The interview process is broken. Having a conversation is the best way to get to know someone, we just know that because we are human beings. In a flowing conversation, we will see how a person’s mind works, but many interviewers keep such a tight grip on their interview script they fail to get to know the applicant at all and fail to make any kind of accurate assessment.

The most important skills that an interviewer needs are excellent conversational skills but how many do? A skilled interviewer leads a conversation along a path and above all else listens and observes. Is this what happened the last time you were interviewed?

  1. The Salary question

Why do we treat the subject of salary as something that a jobseeker must earn the right to discuss? Why doesn’t every job ad clearly state the salary range for the position?  The reason is clear, employers want to keep the negotiating advantage that an undisclosed salary range gives them. Again, ask yourself what this says about the employer and the company’s attitude to its employees.

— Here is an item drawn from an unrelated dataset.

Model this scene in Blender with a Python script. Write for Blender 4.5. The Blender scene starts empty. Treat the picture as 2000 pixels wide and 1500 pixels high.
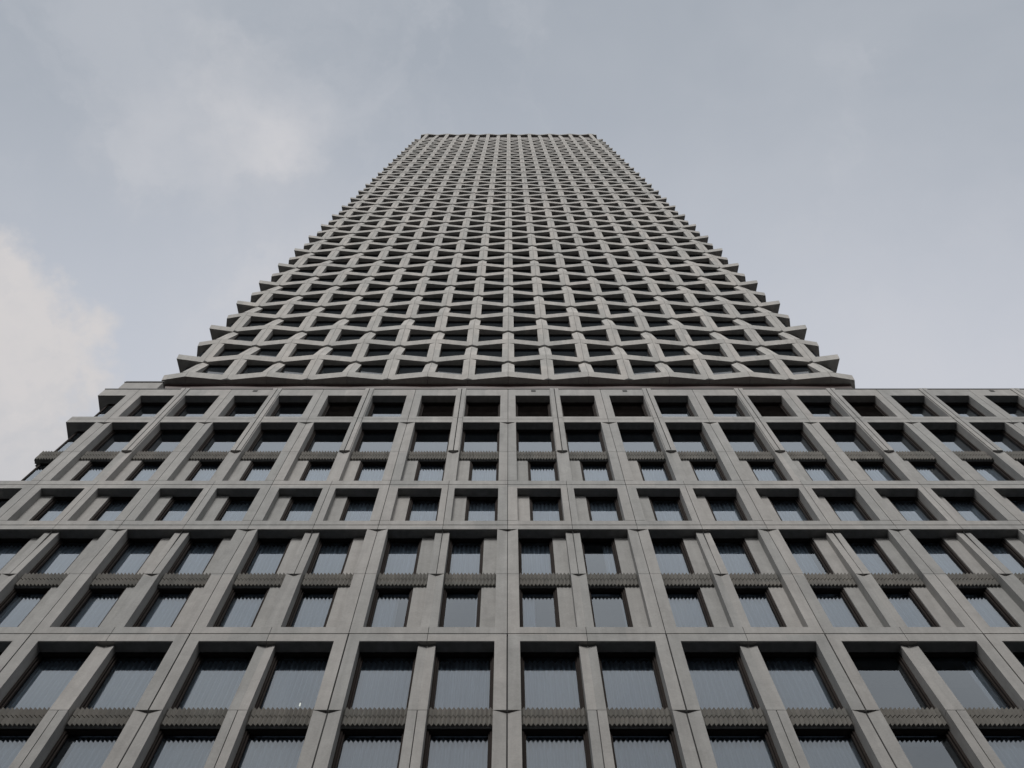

  1. Applicant Tracking Systems (ATS)

Applicant Tracking Systems that use keyword-searching algorithms to screen CVs are old technology being used in a pointless, slow, expensive and self-defeating way. An employer will never hire great people by sifting keywords.  ATS technology has been around for twenty years or more but this lesson still hasn’t been learned.  Thankfully the best employers are now starting to use non-ATS recruiting tools, like using talent pools, recruiting pipelines and social networks.

  1. Bad messaging

At every stage of the recruitment process many employers send the clear message “We are the employer, and we are big and important. You are just a job applicant; you are small and unimportant.“ This message comes from a mindset which gets in the way of recruiting the best talent and it tells us that the organisation is not aware that it has to compete for the best talent.

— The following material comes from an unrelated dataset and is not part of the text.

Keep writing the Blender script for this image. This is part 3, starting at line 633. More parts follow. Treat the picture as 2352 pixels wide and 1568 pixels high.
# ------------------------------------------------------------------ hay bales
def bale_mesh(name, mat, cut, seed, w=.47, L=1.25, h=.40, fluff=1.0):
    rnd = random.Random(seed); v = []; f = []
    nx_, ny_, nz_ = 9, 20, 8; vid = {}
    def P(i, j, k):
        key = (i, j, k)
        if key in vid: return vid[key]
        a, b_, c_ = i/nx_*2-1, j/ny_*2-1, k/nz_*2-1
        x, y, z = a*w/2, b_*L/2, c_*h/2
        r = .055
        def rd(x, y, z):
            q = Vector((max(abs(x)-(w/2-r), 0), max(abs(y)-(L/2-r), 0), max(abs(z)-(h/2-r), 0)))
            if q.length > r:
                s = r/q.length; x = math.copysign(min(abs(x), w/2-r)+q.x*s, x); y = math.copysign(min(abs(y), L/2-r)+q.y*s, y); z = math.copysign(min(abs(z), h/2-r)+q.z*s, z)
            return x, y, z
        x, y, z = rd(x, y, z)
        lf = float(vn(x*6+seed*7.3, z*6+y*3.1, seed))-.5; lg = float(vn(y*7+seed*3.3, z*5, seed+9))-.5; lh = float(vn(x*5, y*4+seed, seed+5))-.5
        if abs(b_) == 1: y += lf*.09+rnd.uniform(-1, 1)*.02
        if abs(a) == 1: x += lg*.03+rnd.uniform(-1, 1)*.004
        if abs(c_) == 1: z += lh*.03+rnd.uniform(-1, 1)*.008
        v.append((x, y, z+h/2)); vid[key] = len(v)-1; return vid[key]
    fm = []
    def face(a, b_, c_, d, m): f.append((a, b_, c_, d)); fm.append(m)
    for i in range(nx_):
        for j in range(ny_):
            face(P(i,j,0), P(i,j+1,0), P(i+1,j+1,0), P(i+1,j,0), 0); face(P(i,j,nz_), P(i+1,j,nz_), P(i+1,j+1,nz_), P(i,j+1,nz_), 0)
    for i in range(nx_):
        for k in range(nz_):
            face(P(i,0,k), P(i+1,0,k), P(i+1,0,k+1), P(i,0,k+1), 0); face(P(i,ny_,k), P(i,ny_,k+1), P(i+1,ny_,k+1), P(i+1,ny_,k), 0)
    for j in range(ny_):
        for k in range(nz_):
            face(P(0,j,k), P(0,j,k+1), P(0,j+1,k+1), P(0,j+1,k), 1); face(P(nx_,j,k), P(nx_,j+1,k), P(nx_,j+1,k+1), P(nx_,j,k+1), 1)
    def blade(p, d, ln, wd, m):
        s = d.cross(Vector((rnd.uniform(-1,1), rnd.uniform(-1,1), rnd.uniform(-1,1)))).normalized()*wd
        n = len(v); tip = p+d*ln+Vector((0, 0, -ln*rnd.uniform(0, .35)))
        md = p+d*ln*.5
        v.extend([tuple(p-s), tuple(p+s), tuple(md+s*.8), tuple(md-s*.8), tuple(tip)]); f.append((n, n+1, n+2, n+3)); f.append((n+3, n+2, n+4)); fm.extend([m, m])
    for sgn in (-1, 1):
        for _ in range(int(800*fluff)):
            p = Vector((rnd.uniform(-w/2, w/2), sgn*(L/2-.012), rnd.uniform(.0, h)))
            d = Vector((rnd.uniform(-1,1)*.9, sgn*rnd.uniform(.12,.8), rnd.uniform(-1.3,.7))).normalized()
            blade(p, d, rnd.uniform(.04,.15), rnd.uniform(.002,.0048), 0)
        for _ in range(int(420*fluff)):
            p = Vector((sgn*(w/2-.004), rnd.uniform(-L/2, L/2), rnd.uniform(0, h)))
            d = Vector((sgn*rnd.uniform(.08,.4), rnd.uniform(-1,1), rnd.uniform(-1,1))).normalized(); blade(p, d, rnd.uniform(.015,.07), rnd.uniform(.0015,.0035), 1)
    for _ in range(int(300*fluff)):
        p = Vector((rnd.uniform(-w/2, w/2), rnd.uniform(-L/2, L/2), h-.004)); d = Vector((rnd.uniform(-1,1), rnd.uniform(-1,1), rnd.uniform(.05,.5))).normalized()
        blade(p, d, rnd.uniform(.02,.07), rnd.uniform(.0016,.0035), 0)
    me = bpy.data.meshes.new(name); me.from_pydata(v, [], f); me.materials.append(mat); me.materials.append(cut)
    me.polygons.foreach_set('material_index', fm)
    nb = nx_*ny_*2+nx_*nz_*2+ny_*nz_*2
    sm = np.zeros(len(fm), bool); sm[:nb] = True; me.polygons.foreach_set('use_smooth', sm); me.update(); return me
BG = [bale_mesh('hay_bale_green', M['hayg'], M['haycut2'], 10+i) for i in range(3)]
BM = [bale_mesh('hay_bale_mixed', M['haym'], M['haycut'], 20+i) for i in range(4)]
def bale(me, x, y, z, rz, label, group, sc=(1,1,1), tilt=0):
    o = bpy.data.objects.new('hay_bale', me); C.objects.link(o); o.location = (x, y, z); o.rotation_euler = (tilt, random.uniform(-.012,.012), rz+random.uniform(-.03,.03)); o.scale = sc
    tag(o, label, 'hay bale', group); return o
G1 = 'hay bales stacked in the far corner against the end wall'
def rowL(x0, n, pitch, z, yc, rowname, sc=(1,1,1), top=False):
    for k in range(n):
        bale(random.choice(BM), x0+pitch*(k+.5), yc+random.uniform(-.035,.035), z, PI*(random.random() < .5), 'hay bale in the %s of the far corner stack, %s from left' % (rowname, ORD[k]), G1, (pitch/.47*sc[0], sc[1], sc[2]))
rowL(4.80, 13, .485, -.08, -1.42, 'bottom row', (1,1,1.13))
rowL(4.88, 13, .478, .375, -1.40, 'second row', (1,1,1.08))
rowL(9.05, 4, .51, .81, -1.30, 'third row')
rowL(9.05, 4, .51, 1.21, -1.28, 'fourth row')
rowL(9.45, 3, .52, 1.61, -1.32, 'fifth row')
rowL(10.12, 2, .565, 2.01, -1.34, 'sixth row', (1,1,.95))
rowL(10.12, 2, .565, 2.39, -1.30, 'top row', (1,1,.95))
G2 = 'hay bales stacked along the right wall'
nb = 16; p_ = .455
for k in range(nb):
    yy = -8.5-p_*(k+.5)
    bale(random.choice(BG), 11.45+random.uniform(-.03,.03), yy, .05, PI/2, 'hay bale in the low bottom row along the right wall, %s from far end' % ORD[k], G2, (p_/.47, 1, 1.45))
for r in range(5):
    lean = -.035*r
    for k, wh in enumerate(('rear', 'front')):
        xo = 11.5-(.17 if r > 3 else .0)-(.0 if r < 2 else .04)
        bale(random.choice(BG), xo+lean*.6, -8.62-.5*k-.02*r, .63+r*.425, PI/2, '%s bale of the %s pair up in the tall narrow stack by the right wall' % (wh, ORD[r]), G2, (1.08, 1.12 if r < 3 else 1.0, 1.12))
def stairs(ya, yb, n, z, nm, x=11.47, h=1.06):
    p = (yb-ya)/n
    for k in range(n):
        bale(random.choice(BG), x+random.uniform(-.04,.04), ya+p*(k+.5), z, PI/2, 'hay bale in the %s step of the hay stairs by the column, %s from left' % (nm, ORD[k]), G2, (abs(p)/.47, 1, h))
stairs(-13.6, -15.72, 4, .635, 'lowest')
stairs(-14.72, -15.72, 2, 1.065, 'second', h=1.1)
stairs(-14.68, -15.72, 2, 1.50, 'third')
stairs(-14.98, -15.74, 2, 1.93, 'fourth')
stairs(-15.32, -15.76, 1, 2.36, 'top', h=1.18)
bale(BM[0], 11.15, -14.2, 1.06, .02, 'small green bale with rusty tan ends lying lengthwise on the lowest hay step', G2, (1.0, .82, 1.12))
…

So why do employers hang onto these broken recruitment processes which are so damaging?

Often it is because they have put a lot of time and money into the process they are using and they don’t want to change things now. They do it because the pain the broken recruitment system causes is “soft” pain. It’s only human pain so they cannot put a dollar figure next to it on a spreadsheet.

Often they do it because policies and administration systems reinforce themselves against outsiders, change and new ideas. Business leaders everywhere find it easier to complain about “talent shortages” than to look at their own actions – designing jobs that people can fill, and then finding those people.

It’s always easier to keep doing things – even negative and destructive ones that you have been doing forever than to stop, look, question and change.

From the jobseeker’s point of view, the clearest signs of a company’s culture and the value they place on people are the signs you’ll see in the recruitment and hiring process. You, as an applicant, should be shown respect, clear communication plus positive and clear messages that you are a valued person that this organisation wants to hire. If not, don’t take the job!